Give me a kiss, and to that kiss a score;
Then to that twenty, add a hundred more:
A thousand to that hundred: so kiss on,
To make that thousand up a million.
Treble that million, and when that is done,
Let’s kiss afresh, as when we first begun.
About This Quote
These lines are from Robert Herrick’s lyric “To Anthea (I).” Herrick (1591–1674), an Anglican priest and one of the Cavalier poets, is known for short, songlike poems that celebrate love, pleasure, and the fleetingness of youth. The poem belongs to the courtly, witty tradition of erotic compliment and playful arithmetic common in early Stuart verse.

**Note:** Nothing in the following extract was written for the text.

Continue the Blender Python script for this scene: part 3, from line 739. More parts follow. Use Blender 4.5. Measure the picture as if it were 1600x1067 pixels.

It was published in Herrick’s major collection *Hesperides* (1648), issued during the upheavals of the English Civil Wars, though many of the poems likely circulated earlier in manuscript. The speaker’s extravagant counting of kisses exemplifies Herrick’s blend of sensual immediacy with rhetorical ingenuity.
Interpretation
The speaker turns kissing into a kind of exuberant calculation: numbers escalate from “a score” to “a million,” then are “trebled,” only to be reset—“Let’s kiss afresh, as when we first begun.” The hyperbole conveys desire’s boundlessness while also suggesting that love cannot be exhausted or fully quantified. The poem’s charm lies in its paradox: the more precisely the speaker counts, the more the counting becomes a game that proves intimacy exceeds measure. The final turn back to the beginning implies renewal—each kiss should feel like a first kiss—capturing Herrick’s recurring theme that pleasure is both abundant and perishable, best seized in the present.
Source
Robert Herrick, “To Anthea (I),” in *Hesperides: Or, The Works Both Humane & Divine of Robert Herrick, Esq.* (London, 1648).